John Walker's Electronic House

Rum Doings Episode 177: CLICK CLICK CLICK CLICK CLICK

by on Jan.06, 2015, under Rum Doings

In our 177th ever Rum Doings, our topic is, should there be a pink card in football for players who’ve done too many rapes?

What CLICK we CLICK talk CLICK about CLICK instead CLICK is oh dear. Nick messed up. Despite a pleasant enough start, discussing pedo royals, about five minutes in Nick’s recording goes crazy and starts clicking like a Geiger counter inside a nuclear bomb. If you can stand it, we go on to talk about late night chat shows, we close down all network TV and replace it with radio, and get an update on John’s baby. We point out that hoverboards are a stupid idea, how we need dinosaurs back to humble mankind, and the most importantly of all…

DECLARE THOMAS AQUINAS DAY ON 28TH JANUARY.

Book the day off now, as this is to be a new international holiday for all Rum Doings listeners, to give us something to look forward to when returning to work after Christmas!

If you don’t leave a review on iTunes then everyone will die. Thank you to everyone who has so far – you’re keeping the human race alive.

Make sure to follow us on Twitter @rumdoings. If you want to email us, you can do that here. If you want to be a “fan” of ours on Facebook, which apparently people still do, you can do that here.

To get this episode directly, right click and save here. To subscribe to Rum Doings click here, or you can find it in iTunes here.

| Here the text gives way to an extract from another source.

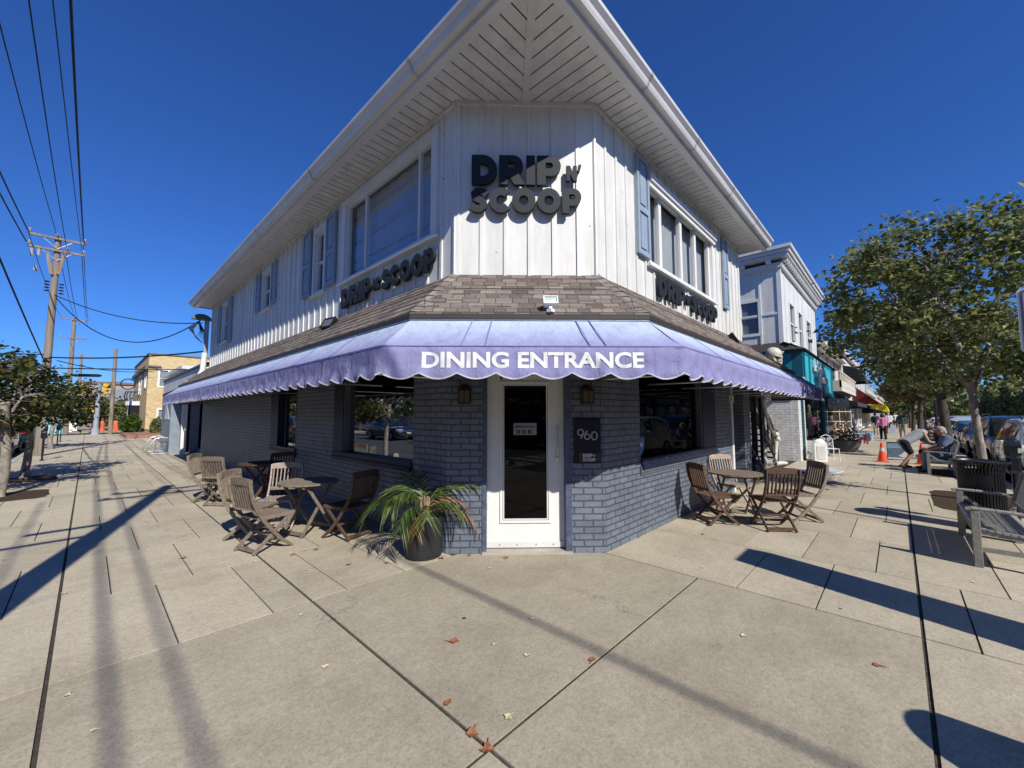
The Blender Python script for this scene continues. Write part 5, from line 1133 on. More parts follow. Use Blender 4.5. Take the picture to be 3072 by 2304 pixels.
mb = MB(); mb.box(-.06, .2, 15.4, 27.3, 3.36, 3.43); mb.build('parapet_coping', BLACK, g1, origin=og)
mb = MB(); mb.face([(-.02, 15.4, 2.9), (-.02, 21.6, 2.78), (-.62, 21.6, 2.42), (-.75, 15.4, 2.47)]); mb.face([(-.62, 21.6, 2.42), (-.02, 21.6, 2.78), (-.02, 21.6, 2.42)]); mb.build('pent_roof', SHINGLE, g1, origin=og)
mb = MB(); mb.prism([(18.7, 1.35), (20.2, 1.35), (19.9, 2.2)], lambda u, d, z: (-.585-d, u, z), 0, .01); mb.build('painted_triangle', TRIMW, g1, origin=og)
# bike rack
br = thing('bike_rack', 'curved tube bicycle rack with a wire basket outside the grey annexe', 'bike rack', (-1.1, 19, 0)); og = (-1.1, 19, 0); mb = MB()
for y in (18.5, 19.9):
    mb.tube([(-.62, y, .62), (-.8, y, .66), (-1.0, y, .6), (-1.22, y, .2), (-1.22, y, .06), (-1.1, y, .03), (-.6, y, .03)], .022, 8)
mb.tube([(-1.1, 18.5, .03), (-1.1, 19.9, .03)], .02, 6); mb.build('rack_tube', mat('rack_steel', (.45, .43, .4), .4, metal=.5), br, origin=og, smooth=True)
mb = MB()
for i in range(9):
    for y0, y1, x0, x1 in ((18.7, 19.3, -.95, -.95), (18.7, 18.7, -.95, -.65)): f = i/8; mb.tube([(x0+(x1-x0)*f, y0+(y1-y0)*f, .04), (x0+(x1-x0)*f, y0+(y1-y0)*f, .62)], .006, 4)
for z in (.06, .2, .35, .5, .62): mb.tube([(-.95, 18.7, z), (-.95, 19.3, z), (-.65, 19.3, z), (-.65, 18.7, z), (-.95, 18.7, z)], .007, 4)
mb.build('wire_basket', GREYP, br, origin=og)
# buff brick corner building
y1 = thing('buff_brick_building', 'buff brick two-storey building with flat parapet beyond the restaurant', 'building', (2, 45, 0)); og = (2, 45, 0)
YF = lambda u, d, z: (u, 40-d, z); YW = lambda u, d, z: (.25-d, u, z)
mb = MB(); sheet(mb, YF, .25, 9, 0, 6.3, [(.95, 1.45, 3.75, 5.1), (1.0, 1.5, .5, 1.95)]); sheet(mb, YW, 40, 54, 0, 6.3, [(41.2, 42.2, 3.7, 5.0), (45.5, 47.5, 3.3, 4.9)]); mb.face([(.25, 54, 0), (9, 54, 0), (9, 54, 6.3), (.25, 54, 6.3)]); mb.face([(.25, 40, 6.3), (9, 40, 6.3), (9, 54, 6.3), (.25, 54, 6.3)])
mb.build('brick_wall', YBRICK, y1, origin=og)
mb = MB(); mb.box(.18, 9, 39.9, 54.1, 6.3, 6.38); mb.box(.15, 1.0, 39.85, 39.99, 5.28, 5.4); mb.box(.05, .24, 39.9, 54, 5.1, 5.4); mb.box(.1, .24, 39.9, 54, .0, .45); mb.box(.15, .9, 39.88, 39.99, 0, .4); mb.build('stone_bands', mat('brown_cornice', (.16, .12, .09), .7), y1, origin=og, rec=True)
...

Or you can listen to it right here:

[audio: http://rumdoings.jellycast.com/files/audio/177_rumdoings.mp3]
:, ,

10 Comments for this entry

  • Ryan

    Sounds like this edition of Rum Doings was recorded inside a bunker while occasional anti-air gun bursts are being fired off into the sky. Careful boys.

  • TH

    Having been a RD listener since around episode 30, I have to say the “every celeb’s a pedo” content is getting more than a bit tedious. I recently done a marathon over the Christmas holidays from the then current episode (176) to 120 and I found that you mention this running gag, if it can be called that, almost every episode. Aren’t you yourselves getting bored of it now?

  • Mark

    Nick’s mic in particular doesn’t sound great, very crackly. Still, the quality of the discussion is fab so thanks guys!

  • Frankie

    Having spent the last week listening to home-taped radio, the clicking didn’t seem so bad. If I were Nick, I’d sarcastically tell John to check his privelege, but I’m not, so I won’t.
    And I’m fairly sure that Nick either started a sentence with “Laura” or “Look”. As the latter sounds a bit Clegg-esque, I would recommend that he admit to getting John and Laura confused.

  • Nick Mailer

    TH: Oh dear, now you’ve mandated we continue it ad infinitum. THANKS.

  • snickersnack

    It seems that at some point the corresponding running joke about cream tea has faded away. I will put my tokens in the bucket for that to be brought back.

  • Nils

    I’d try and erase my whole memory of the last 30 years if Shigeru Miyamoto turned out to be a fiddler. Even though I’m not a Nintendo kid and nowadays hardly play any video games. He’s like the japanese Jesus.. I’d be devastated.

  • Jams

    re: birds are dickheads

    I’m a bird nut, and I have learned that if you spend any time at all watching birds you’ll soon realise that all birds are dickheads. Fighting, raping, pecking other birds’ babies in the head, pecking their own babies in the head…

    In the great pantheon of dickhead birds crows/rooks/jackdaws et al are the most civilised, though still basically arseholes.

  • Evert

    I am totally onboard with celebrating Thomas Aquinas day. And given the events of the past week I’ll share my favourite quote of his (even if it is disputed that he actually said it):

    “I fear the man of only one book”

  • mister k

    “I fear the man of only one book”

    Ooh, there can be a bit on Thomas Aquinas day, for the kids, where someone dresses up as the “man of only one book”. He can dress up as a book, and hold a book, but he’s dressed as the book he’s holding. Ideally this should probably be Atlas Shrugged. Then he chases you round the room quoting passages from the book.